Construction is expected to be completed by mid-2013, Rannou said today at a Tianjin briefing. Alstom’s Tianjin plant is being relocated and expanded in the city. Once completed, it’ll be the company’s biggest hydro equipment factory.
The new center, in the northern city of Tianjin, is Alstom’s sixth after France, Switzerland, Brazil, India and Canada.
China’s goal of deriving 11.4 percent of its energy from non-fossil fuels by 2015 has spurred companies to increase investment. The company is developing 1-gigawatt hydro turbines, larger than its current biggest unit capacity of 800 megawatts, Rannou also told reporters.
Alstom is seeking more components locally to cut assembly time, Pecresse said.
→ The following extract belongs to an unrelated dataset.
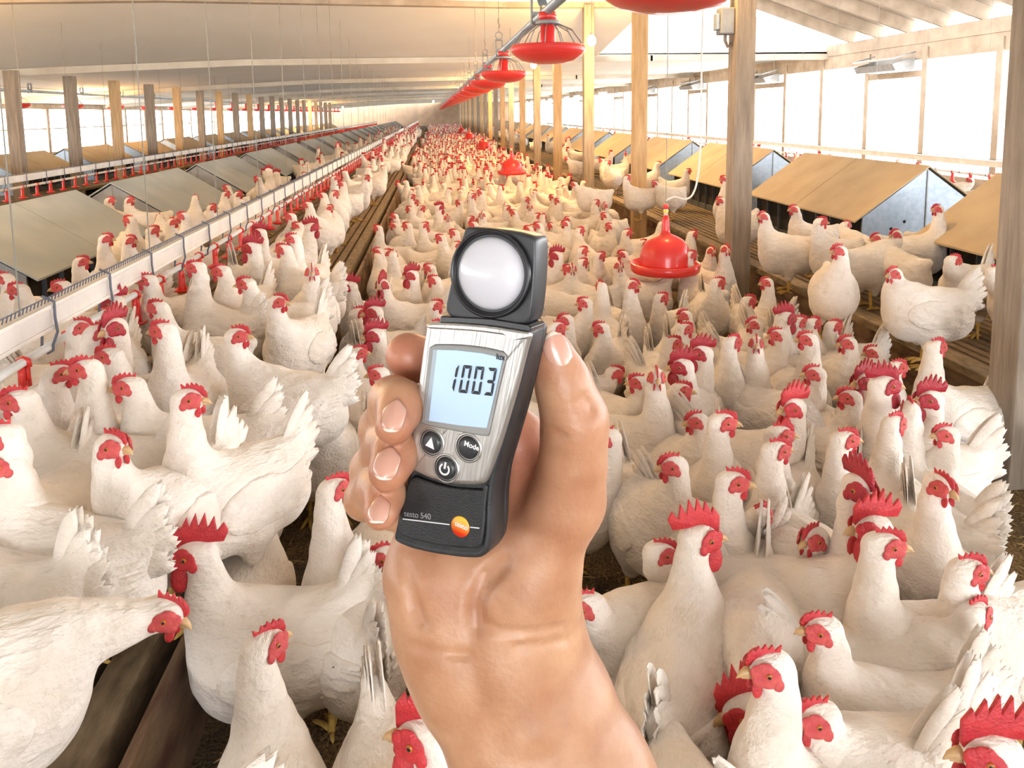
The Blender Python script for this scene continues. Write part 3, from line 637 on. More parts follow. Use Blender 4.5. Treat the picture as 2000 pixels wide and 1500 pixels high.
def disc(px, py, r, z0, z1, n=32, k=None):
    a = dp(px, py); return [(a[0]+r*math.cos(2*PI*i/n), a[1]+r*math.sin(2*PI*i/n)) for i in range(n)]
def button(px, py, name):
    c = dp(px, py); mb = MB(); r = .0049
    mb.lathe([(r+.0003, .0016), (r+.0003, .0024), (r, .0026), (r-.0002, .0018), (r-.0006, .0026), (r-.001, .0033), (r*.6, .0036), (0, .0036)], (c[0], c[1], 0), 36)
    o = mb.build(name, MT['btn'], meter)
    g = MB(); g.lathe([(r+.0010, .0021), (r+.0009, .0027), (r+.0003, .0026)], (c[0], c[1], 0), 36); g.build('button_ring', MT['steel'], o); return o, c
o, c = button(849, 861, 'button'); mb = MB(); mb.prism([(c[0]-.0019, c[1]-.0014), (c[0]+.0023, c[1]-.0018), (c[0]+.0002, c[1]+.0026)], .0036, .00375); mb.build('triangle_mark', MT['prt'], o)
o, c = button(920, 871, 'button'); text('mode_text', 'Mode', 921, 871, .0029, MT['prt'], o, .00362, 'CENTER', None, .00006)
o, c = button(877, 911, 'button'); mb = MB()
arc = [(.0024*math.cos(t), .0024*math.sin(t)) for t in [math.radians(125+290*k/20) for k in range(21)]]; arc2 = [(.0017*math.cos(t), .0017*math.sin(t)) for t in [math.radians(125+290*k/20) for k in range(21)]]
for i in range(20): mb.prism([(c[0]+p[0], c[1]+p[1]) for p in (arc[i], arc[i+1], arc2[i+1], arc2[i])], .0036, .00375)
mb.prism([(c[0]-.0004, c[1]+.0002), (c[0]+.0004, c[1]+.0002), (c[0]+.0004, c[1]+.0029), (c[0]-.0004, c[1]+.0029)], .0036, .00375); mb.build('power_mark', MT['prt'], o)
# printed line, model lettering and round emblem
mb = MB(); mb.prism(dps([(789, 1011), (880, 1022), (880, 1024), (789, 1013)]), .0008, .00092); mb.prism(dps([(920, 1027), (938, 1029), (938, 1031), (920, 1029)]), .0008, .00092); mb.build('printed_line', MT['prt'], meter)
text('model_text', 'testo 540', 789, 1003, .0033, MT['grey_prt'], meter, .00085, 'LEFT', (842, 1010))
c = dp(901, 1027); mb = MB(); mb.lathe([(0, .0013), (.0038, .0012), (.0041, .0009), (.0041, .0004)], (0, 0, 0), 40); lg = mb.build('emblem_disc', MT['emblem'], meter, loc=(c[0], c[1], 0))
tx = text('emblem_text', 'testo', 901, 1027, .0028, MT['prt'], meter, .00135, 'CENTER', None, .00004)
tx.data.transform(Matrix.Translation((-c[0], -c[1], 0))); tx.parent = lg
# sensor cap with ring and diffuser dome
capo = [(864, 618), (880, 545), (905, 447), (912, 443), (960, 446), (1005, 452), (1040, 461), (1046, 470), (1046, 520), (1042, 580), (1034, 634), (1000, 634), (930, 628)]
loft('sensor_cap', MT['cap'], rnd(capo, 3), [(-.0004, .0016), (0, .0008), (-.0012, .0001), (-.004, 0), (-.012, .0), (-.0135, .001), (-.014, .0025)], meter)
c = dp(958, 534); s = MB()
s.lathe([(.0173, -.0002), (.0173, .0010), (.0168, .0016), (.0160, .0013), (.0150, -.0004), (.0142, -.0010), (.0136, -.0010)], (c[0], c[1], 0), 64); s.build('sensor_ring', MT['glossblack'], meter)
s = MB(); s.lathe([(.0142*math.cos(t), -.001+.0062*math.sin(t)) for t in [PI/2*k/12 for k in range(13)]], (c[0], c[1], 0), 64); s.build('diffuser_dome', MT['dome'], meter)
s = MB(); s.prism(dps([(862, 617), (960, 622), (1034, 634), (1040, 641), (1034, 650), (960, 640), (858, 632)]), -.013, .0006); s.build('hinge_strip', MT['glossblack'], meter, bevel=.0004)

# ================================================================== HAND AND FOREARM
# camera-space control points: pixel, distance, radius in mm
def cp(px, py, d): return ((px-CX)/F*d, -(py-CY)/F*d, -d)
def C3(px, py, d): return np.array(cp(px, py, d), np.float32)
hd = .0014
P = grid((-.085, -.335, -.385), (.140, -.040, -.262), hd)
Pq = P
def cone(a, b, k=None): return sd_cone(Pq, C3(*a[:3]), C3(*b[:3]), a[3]/1000, b[3]/1000)
def chain(pts, k=.006):
    d = None
    for a, b_ in zip(pts, pts[1:]):
        e_ = cone(a, b_); d = e_ if d is None else smin(d, e_, k)
    return d
thumb = chain([(1030, 1130, .338, 19.5), (1108, 975, .330, 14.5), (1119, 900, .324, 12.2), (1122, 822, .320, 11.6), (1100, 750, .317, 9.6), (1079, 688, .315, 8.4)], .010)
thumb = smin(thumb, cone((1124, 838, .322, 11.4), (1124, 812, .320, 11.0)), .006)
fidx = chain([(1000, 850, .357, 11.5), (900, 715, .354, 10), (806, 700, .340, 9.2), (794, 692, .338, 8.8)])
fmid = chain([(960, 900, .358, 11), (790, 800, .348, 10), (748, 838, .338, 9.6), (768, 782, .323, 9.2), (785, 790, .312, 8.8), (770, 828, .302, 8.0)])
frng = chain([(930, 960, .358, 11), (770, 900, .348, 10), (731, 918, .338, 9.6), (760, 868, .324, 9.2), (775, 880, .313, 8.8), (759, 920, .304, 8.1)])
fpin = chain([(900, 1040, .354, 10.5), (760, 985, .344, 9), (712, 975, .333, 7.7), (735, 955, .322, 7.6), (752, 962, .314, 7.5), (744, 1000, .305, 7.0)])
palm = cone((1000, 860, .360, 15), (1010, 1120, .350, 20))
palm = smin(palm, cone((900, 900, .362, 13), (905, 1130, .352, 20)), .014)
palm = smin(palm, cone((840, 1010, .356, 13), (838, 1120, .348, 17.6)), .014)
palm = smin(palm, cone((838, 1120, .348, 17.6), (862, 1235, .345, 17.5)), .014)
palm = smin(palm, cone((1040, 1110, .342, 19), (1034, 1200, .345, 18)), .012)
palm = smin(palm, cone((940, 1110, .346, 18), (950, 1250, .348, 21)), .02)
arm = cone((862, 1235, .345, 17.5), (905, 1330, .345, 19.5))
arm = smin(arm, cone((905, 1330, .345, 19.5), (985, 1480, .342, 21)), .012)
arm = smin(arm, cone((985, 1480, .342, 21), (1090, 1680, .335, 24)), .012)
arm = smin(arm, cone((1090, 1680, .335, 24), (1330, 2000, .320, 28)), .012)
arm = smin(arm, cone((1032, 1190, .345, 18), (1050, 1255, .347, 17.8)), .016)
arm = smin(arm, cone((1050, 1255, .347, 17.8), (1100, 1360, .347, 19.6)), .016)
arm = smin(arm, cone((1100, 1360, .347, 19.6), (1172, 1495, .345, 20)), .012)
arm = smin(arm, cone((1172, 1495, .345, 20), (1280, 1700, .338, 23)), .012)
arm = smin(arm, cone((1280, 1700, .338, 23), (1520, 2030, .322, 27)), .012)
arm = smin(arm, cone((960, 1280, .349, 20), (1130, 1600, .343, 24)), .02)
arm = smin(arm, cone((1130, 1600, .343, 24), (1400, 2000, .322, 29)), .012)
hand_d = smin(palm, arm, .016)
hand_d = smin(hand_d, thumb, .012)
web = cone((1085, 990, .345, 12), (1020, 880, .358, 12)); hand_d = smin(hand_d, web, .010)
fing = fidx
for q in (fmid, frng, fpin): fing = smin(fing, q, .0022)
hand_d = smin(hand_d, fing, .005)
# tendons at the wrist
for a, b_ in (((938, 1160, .3275, 2.6), (1010, 1430, .3245, 3.2)), ((985, 1200, .3285, 2.4), (1050, 1420, .3255, 3.0))): hand_d = smin(hand_d, cone(a, b_), .010)
# creases
LO = np.array((-.085, -.335, -.385))
def surf(px, py, arr=None):
    arr = hand_d if arr is None else arr
    for d in np.arange(.262, .380, .0004):
        ix = np.round((np.array(cp(px, py, d))-LO)/hd).astype(int)
        if (ix >= 0).all() and (ix < arr.shape).all() and arr[tuple(ix)] < 0: return float(d)
    return .345
def groove(pts, w=.0009, k=.0022, lift=.0002):
    global hand_d
    pts = [(a[0], a[1], surf(a[0], a[1])-lift) for a in dens(pts)]; out = hand_d
    for a, b_ in zip(pts, pts[1:]): out = smax(out, -sd_cone(Pq, C3(*a), C3(*b_), w, w), k)
    hand_d = out
def dens(P_):
    o = []
    for a, b_ in zip(P_, P_[1:]): o += [(a[0]+(b_[0]-a[0])*t, a[1]+(b_[1]-a[1])*t) for t in (0, .5)]
    return o+[P_[-1]]
groove([(935, 1222), (985, 1234), (1045, 1236), (1098, 1222)], .0009, .003)
groove([(800, 1262), (850, 1276), (915, 1280)], .0007, .003)
groove([(1010, 1262), (1060, 1262), (1105, 1250)], .0007, .003)
groove([(985, 1100), (948, 1130), (928, 1175), (930, 1230)], .0013, .006)
groove([(790, 1110), (800, 1160), (822, 1215)], .0009, .005)
groove([(1140, 772), (1152, 790), (1160, 812)], .0006); groove([(1128, 778), (1140, 800), (1146, 822)], .0005)
groove([(1072, 838), (1090, 850), (1110, 852)], .0006)
groove([(785, 792), (800, 806)], .0004); groove([(738, 812), (722, 838)], .0005)
SK = MT['skin'] = D.materials.new('hand_skin'); SK.use_nodes = True; nt = SK.node_tree; b = nt.nodes['Principled BSDF']; L = nt.links.new
b.inputs['Roughness'].default_value = .42; b.inputs['Subsurface Weight'].default_value = .12; b.inputs['Subsurface Radius'].default_value = (1, .3, .15); b.inputs['Subsurface Scale'].default_value = .004
at = nt.nodes.new('ShaderNodeAttribute'); at.attribute_name = 'flush'; tc = nt.nodes.new('ShaderNodeTexCoord')
n1 = nt.nodes.new('ShaderNodeTexNoise'); n1.inputs['Scale'].default_value = 45; n1.inputs['Detail'].default_value = 4; L(tc.outputs['Object'], n1.inputs['Vector'])
n2 = nt.nodes.new('ShaderNodeTexNoise'); n2.inputs['Scale'].default_value = 420; n2.inputs['Detail'].default_value = 4; L(tc.outputs['Object'], n2.inputs['Vector'])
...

Alstom aims to boost its market share in Chinese hydropower from the current 20 percent market share, he said, competing with local companies such as Harbin Electric and Dongfang Electric.
The company, based in the Paris suburb of Levallois-Perret, has supplied turbines to Chinese hydroelectric projects such as the Three Gorges dam, the largest in the world. Alstom is also working with Sinohydro Group on the Bui site in Ghana and on the Rudbar development in Iran with China Gezhouba Group.